How to Get Better at Receiving Feedback at Work

Receiving feedback well is one of the most underrated career skills — and one of the least systematically developed. Most people have learned, through some combination of experience and emotional survival, to manage the surface of a feedback conversation. But genuinely hearing feedback, processing it accurately, and acting on it productively is a different and more difficult skill.
Why Receiving Feedback Is Hard
The difficulty is largely neurological before it is cognitive. Feedback — especially critical feedback — activates the same stress response as other perceived threats. Before you can actually process what someone is saying, your brain is already managing the emotional charge of being evaluated.
That is why most people have a predictable set of defensive responses: dismissing the feedback as wrong, accepting it too completely without evaluating it, deflecting with a question, or agreeing on the surface while discounting internally. None of these is a deliberate choice — they are just what tends to happen without deliberate practice.
The First Rule: Do Not Respond Immediately
The most useful thing you can do in the moment of receiving feedback is create a small gap between hearing it and responding to it. That gap does not have to be long — even a slow breath and a deliberate pause helps the rational part of your brain catch up with the emotional reaction.
Useful responses that create space:
“Thank you — I want to make sure I understand this. Can I ask a few questions?”
“I appreciate this. I am going to think about it and come back to you.”
Silence, while you actually process what you heard.
Separate the Message From the Delivery
Feedback is often delivered imperfectly. It can be blunt, poorly timed, incomplete, or emotionally charged. A common mistake is rejecting valid content because the delivery was flawed.
The useful question is not “did this person say it well?” but “is there something true in what they said?” Even badly delivered feedback can carry an accurate signal if you can separate it from the emotional packaging.

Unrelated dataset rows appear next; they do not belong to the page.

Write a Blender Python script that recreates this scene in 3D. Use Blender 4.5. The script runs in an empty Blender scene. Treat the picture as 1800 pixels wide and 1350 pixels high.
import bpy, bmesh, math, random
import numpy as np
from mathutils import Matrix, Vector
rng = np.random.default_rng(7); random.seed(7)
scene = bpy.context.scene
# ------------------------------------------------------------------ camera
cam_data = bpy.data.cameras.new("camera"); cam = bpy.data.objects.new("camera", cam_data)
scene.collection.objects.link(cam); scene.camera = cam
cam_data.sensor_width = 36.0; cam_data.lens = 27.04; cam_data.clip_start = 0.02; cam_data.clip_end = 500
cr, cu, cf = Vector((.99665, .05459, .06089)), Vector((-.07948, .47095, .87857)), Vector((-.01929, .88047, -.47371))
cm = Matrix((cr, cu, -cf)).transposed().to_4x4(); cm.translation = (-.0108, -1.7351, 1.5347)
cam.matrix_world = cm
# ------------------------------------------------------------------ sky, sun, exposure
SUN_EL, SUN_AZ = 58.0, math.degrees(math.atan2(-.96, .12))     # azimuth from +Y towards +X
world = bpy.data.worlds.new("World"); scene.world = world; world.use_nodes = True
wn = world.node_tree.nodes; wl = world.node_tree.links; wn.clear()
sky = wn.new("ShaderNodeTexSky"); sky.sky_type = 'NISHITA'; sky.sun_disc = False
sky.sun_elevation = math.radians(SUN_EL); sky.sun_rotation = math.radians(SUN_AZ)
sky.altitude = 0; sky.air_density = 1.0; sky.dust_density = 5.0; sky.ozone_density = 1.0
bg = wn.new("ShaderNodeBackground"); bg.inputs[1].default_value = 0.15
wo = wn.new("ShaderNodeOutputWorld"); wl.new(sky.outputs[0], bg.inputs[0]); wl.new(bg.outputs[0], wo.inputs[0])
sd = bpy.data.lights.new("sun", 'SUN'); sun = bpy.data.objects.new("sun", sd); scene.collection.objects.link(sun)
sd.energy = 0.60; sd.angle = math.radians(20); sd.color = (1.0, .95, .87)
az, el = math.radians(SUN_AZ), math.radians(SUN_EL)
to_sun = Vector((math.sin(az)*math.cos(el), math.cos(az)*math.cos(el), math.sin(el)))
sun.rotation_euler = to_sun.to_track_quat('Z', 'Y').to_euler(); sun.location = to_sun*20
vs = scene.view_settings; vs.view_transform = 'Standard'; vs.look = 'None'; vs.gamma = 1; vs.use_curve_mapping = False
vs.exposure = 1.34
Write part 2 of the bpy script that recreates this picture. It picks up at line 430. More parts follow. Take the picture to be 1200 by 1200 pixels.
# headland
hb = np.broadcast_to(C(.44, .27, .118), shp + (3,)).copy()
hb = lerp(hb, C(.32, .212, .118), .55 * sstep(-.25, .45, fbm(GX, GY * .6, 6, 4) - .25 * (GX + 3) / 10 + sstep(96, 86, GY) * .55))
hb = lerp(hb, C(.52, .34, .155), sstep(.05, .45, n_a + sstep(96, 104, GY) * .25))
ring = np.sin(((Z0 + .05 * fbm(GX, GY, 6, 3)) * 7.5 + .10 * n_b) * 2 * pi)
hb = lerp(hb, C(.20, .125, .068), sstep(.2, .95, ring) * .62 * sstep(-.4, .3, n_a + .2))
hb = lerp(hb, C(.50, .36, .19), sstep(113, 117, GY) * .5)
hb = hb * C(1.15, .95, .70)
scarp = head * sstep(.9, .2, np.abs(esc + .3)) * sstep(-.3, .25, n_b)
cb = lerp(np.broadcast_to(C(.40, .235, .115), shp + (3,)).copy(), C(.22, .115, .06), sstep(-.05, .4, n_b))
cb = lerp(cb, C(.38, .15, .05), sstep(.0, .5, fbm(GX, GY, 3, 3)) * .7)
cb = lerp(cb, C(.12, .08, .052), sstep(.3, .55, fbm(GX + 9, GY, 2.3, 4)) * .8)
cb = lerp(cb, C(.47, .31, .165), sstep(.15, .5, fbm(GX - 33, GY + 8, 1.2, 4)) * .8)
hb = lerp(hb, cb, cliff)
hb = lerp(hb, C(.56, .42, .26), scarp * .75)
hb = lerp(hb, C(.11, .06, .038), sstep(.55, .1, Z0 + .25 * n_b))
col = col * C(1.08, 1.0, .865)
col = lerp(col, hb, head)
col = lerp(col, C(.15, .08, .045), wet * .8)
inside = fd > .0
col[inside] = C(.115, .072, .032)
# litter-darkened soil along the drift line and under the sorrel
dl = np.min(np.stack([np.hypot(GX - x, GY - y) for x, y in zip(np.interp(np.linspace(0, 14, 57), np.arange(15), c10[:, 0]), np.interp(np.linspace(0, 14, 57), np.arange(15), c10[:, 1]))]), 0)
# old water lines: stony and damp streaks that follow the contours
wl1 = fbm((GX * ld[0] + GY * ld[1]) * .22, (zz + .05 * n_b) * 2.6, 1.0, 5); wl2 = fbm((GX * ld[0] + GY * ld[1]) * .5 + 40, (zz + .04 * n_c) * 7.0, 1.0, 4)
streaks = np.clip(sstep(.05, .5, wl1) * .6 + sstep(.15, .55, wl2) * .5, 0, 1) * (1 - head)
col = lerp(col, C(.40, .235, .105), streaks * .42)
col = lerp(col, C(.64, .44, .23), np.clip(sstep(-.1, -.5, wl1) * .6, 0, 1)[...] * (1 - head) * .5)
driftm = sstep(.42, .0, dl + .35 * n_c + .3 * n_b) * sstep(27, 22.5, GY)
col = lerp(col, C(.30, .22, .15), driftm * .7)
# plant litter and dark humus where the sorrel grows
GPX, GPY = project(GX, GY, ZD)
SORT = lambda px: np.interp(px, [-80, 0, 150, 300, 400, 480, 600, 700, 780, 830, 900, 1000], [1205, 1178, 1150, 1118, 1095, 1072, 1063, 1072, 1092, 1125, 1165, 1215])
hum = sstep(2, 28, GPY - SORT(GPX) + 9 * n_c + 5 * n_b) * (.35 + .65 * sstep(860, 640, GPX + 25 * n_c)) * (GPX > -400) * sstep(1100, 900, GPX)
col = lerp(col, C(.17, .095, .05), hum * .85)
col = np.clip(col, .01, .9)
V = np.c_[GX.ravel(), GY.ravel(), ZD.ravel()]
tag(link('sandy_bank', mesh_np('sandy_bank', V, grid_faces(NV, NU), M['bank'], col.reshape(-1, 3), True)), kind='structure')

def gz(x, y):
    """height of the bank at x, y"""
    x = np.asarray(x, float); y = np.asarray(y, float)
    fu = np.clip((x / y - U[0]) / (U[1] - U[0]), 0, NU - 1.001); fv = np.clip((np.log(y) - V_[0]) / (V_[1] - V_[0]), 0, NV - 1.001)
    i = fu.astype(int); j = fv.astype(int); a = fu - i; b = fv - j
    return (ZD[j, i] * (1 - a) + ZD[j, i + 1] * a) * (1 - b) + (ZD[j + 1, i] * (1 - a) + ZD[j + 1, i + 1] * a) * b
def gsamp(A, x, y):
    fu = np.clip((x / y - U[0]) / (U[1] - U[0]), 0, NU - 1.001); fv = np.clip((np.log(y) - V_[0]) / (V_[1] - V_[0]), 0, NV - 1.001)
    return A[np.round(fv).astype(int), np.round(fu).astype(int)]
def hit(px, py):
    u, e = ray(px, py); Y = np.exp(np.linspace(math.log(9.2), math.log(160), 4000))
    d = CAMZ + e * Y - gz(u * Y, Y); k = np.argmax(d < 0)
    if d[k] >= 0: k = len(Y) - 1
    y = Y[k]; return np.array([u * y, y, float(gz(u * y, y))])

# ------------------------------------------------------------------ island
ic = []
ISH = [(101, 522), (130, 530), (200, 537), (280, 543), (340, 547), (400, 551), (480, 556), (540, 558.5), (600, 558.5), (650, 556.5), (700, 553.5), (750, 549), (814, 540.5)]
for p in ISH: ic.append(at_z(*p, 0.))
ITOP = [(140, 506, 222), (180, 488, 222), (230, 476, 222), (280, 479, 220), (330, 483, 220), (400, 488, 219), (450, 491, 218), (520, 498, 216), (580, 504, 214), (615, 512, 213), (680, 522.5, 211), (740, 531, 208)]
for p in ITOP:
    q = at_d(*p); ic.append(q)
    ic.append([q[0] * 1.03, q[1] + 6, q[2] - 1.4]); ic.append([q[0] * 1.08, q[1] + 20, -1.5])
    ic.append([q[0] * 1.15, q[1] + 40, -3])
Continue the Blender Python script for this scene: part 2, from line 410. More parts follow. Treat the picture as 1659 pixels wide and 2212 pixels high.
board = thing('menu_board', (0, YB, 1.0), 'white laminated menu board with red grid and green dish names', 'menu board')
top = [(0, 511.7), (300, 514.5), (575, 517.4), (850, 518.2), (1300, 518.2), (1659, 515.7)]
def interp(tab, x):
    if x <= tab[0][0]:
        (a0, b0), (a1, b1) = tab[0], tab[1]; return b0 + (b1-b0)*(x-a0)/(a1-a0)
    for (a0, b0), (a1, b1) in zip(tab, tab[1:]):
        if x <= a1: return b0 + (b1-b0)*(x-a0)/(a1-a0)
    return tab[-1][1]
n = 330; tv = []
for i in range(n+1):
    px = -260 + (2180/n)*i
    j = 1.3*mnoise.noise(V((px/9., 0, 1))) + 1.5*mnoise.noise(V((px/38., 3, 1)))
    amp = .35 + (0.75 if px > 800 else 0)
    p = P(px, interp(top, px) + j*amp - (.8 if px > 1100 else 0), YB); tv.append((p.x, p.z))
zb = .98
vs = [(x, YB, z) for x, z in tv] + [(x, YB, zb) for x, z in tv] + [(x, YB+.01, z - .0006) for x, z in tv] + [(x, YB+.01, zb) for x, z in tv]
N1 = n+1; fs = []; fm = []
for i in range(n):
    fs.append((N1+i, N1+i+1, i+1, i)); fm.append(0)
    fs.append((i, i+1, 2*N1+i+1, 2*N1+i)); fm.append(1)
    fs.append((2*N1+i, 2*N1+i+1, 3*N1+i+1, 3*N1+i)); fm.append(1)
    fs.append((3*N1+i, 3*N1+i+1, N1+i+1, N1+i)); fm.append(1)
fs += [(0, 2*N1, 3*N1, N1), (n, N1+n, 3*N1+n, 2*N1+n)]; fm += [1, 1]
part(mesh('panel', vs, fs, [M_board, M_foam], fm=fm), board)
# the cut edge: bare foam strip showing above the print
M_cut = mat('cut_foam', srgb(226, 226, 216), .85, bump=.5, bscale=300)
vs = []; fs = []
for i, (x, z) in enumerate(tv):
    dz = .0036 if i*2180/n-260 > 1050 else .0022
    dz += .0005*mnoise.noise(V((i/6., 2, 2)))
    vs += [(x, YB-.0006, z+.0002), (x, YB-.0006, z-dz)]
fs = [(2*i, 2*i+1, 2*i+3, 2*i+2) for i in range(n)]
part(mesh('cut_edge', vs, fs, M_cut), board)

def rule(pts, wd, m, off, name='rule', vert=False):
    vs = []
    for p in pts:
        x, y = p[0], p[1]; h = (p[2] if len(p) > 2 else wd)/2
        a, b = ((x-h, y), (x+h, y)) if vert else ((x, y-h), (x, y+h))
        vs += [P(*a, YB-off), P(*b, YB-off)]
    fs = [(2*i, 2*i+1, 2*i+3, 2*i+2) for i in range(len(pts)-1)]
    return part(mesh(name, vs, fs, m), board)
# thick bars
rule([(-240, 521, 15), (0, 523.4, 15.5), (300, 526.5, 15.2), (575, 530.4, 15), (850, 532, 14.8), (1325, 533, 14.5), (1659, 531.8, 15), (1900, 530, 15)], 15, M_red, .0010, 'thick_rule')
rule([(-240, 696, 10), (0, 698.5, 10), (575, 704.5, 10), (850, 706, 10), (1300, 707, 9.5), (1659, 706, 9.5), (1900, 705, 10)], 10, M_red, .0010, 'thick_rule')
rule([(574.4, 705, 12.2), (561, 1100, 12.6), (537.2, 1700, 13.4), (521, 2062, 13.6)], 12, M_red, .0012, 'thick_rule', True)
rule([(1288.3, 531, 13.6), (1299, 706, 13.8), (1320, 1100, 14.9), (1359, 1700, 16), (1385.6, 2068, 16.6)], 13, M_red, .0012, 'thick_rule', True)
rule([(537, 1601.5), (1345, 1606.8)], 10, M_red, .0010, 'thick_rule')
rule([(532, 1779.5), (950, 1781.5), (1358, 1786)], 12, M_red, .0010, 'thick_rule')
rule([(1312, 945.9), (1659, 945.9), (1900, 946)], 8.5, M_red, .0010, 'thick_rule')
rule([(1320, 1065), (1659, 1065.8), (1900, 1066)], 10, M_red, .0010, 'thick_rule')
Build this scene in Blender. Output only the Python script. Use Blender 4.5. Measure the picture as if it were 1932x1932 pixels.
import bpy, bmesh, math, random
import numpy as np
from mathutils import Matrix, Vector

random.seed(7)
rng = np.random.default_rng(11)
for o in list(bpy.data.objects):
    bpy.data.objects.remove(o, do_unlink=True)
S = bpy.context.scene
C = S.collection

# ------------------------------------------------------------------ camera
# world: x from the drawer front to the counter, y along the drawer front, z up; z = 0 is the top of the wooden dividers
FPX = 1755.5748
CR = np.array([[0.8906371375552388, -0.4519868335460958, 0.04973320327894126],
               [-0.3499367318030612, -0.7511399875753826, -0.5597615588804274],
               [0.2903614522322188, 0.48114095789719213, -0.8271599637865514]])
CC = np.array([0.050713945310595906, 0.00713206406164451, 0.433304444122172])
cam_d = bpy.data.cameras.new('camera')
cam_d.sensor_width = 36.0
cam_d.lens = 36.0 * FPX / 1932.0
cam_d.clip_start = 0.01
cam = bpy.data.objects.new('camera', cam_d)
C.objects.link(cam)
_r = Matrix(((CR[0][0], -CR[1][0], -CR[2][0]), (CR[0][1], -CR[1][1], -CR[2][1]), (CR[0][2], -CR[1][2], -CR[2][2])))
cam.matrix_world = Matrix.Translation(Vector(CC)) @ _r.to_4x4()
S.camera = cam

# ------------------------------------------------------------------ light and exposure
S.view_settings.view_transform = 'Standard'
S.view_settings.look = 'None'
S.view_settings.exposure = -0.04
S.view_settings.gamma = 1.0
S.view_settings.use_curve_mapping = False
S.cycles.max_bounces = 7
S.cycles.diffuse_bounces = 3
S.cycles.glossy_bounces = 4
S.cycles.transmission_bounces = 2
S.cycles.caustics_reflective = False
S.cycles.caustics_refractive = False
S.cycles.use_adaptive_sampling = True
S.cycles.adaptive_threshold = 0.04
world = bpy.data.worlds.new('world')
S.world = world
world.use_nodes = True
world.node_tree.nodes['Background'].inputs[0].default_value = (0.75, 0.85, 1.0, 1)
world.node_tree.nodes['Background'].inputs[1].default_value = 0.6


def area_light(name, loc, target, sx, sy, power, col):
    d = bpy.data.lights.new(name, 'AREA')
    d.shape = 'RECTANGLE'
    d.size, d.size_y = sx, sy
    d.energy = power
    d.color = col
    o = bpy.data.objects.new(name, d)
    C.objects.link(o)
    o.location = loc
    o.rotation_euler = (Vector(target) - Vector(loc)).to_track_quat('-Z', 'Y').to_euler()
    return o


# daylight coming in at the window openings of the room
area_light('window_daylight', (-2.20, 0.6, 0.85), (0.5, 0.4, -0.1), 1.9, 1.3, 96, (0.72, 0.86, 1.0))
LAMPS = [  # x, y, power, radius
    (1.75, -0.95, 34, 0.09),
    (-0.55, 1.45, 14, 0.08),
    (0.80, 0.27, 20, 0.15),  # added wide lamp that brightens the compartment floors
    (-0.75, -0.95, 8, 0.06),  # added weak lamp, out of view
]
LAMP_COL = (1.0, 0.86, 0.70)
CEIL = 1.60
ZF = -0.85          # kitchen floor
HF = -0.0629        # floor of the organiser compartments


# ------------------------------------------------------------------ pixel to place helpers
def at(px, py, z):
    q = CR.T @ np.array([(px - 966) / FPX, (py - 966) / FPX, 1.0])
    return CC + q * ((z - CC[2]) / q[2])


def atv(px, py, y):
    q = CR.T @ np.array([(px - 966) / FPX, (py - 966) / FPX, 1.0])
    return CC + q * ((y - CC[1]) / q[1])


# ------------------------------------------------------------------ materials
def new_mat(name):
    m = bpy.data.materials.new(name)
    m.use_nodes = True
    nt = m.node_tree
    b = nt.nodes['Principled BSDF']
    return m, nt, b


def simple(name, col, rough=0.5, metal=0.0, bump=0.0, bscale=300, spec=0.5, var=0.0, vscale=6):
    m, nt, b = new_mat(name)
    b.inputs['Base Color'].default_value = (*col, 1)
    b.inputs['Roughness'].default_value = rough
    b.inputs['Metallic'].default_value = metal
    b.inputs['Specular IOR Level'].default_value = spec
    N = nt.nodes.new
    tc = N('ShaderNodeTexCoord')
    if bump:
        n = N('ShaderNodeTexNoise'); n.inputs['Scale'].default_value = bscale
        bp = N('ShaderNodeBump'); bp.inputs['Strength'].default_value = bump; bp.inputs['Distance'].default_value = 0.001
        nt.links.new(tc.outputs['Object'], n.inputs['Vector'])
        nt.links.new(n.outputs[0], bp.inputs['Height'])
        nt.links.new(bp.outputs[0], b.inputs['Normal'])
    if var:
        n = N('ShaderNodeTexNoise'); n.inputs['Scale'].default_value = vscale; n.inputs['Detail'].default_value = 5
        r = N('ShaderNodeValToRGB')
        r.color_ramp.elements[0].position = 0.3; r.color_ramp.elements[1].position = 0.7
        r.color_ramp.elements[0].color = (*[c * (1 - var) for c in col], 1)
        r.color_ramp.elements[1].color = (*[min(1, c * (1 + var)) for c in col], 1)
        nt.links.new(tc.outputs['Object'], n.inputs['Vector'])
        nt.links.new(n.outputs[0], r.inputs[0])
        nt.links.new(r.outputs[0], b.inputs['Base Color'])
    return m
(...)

Use Blomma to Process Feedback After the Fact
The reflection partner in Blomma is especially useful for processing feedback you have received. Writing it out — what was said, how you reacted, what might be true in it, what you are less sure about — helps you move from emotional reaction to useful analysis.
Over time, building a record of feedback you have received and how you responded to it creates a coherent picture of your development and your patterns. That picture is itself valuable information.
Ask for Specific, Actionable Feedback
Most people wait to receive feedback rather than actively seeking it. But the feedback you seek is almost always more useful than the feedback you receive passively — because you can shape the question.
“I wanted to get your perspective on how I handled the presentation last week — specifically whether my communication of the data was clear” is a much better prompt for useful feedback than “how did I do?” The specificity gives the other person something concrete to respond to and signals that you are genuinely open to hearing it.
Frequently Asked Questions
What if the feedback is genuinely wrong or unfair?
It happens. Not all feedback is accurate. But the right initial move is almost always to listen, ask questions, and understand the perspective fully before concluding it is wrong. The times we are most certain feedback is inaccurate are often the times it is touching something we find uncomfortable.
How do I give feedback a fair hearing when I am emotional?
Give yourself time. If you receive difficult feedback in a meeting, it is perfectly reasonable to say “can I come back to this after I have had time to think about it?” The pause is not weakness — it is what makes the response useful.
Is it OK to disagree with feedback?
Yes, and doing so directly and respectfully is healthier than pretending to agree. “I see it differently — my experience was X. Can we talk about the gap in our perspectives?” is a constructive way to handle disagreement.
How do I ask for feedback without sounding needy?
Frame it as being specific and developmental: “I am working on X and I would really value your perspective on how I am doing in that area.” That comes across as growth-oriented, not insecure.
How does tracking feedback over time help?
Patterns in feedback — whether positive or critical — are more reliable than individual data points. One person’s critical observation might be a personal preference. Three people across three contexts saying the same thing is a signal worth taking seriously.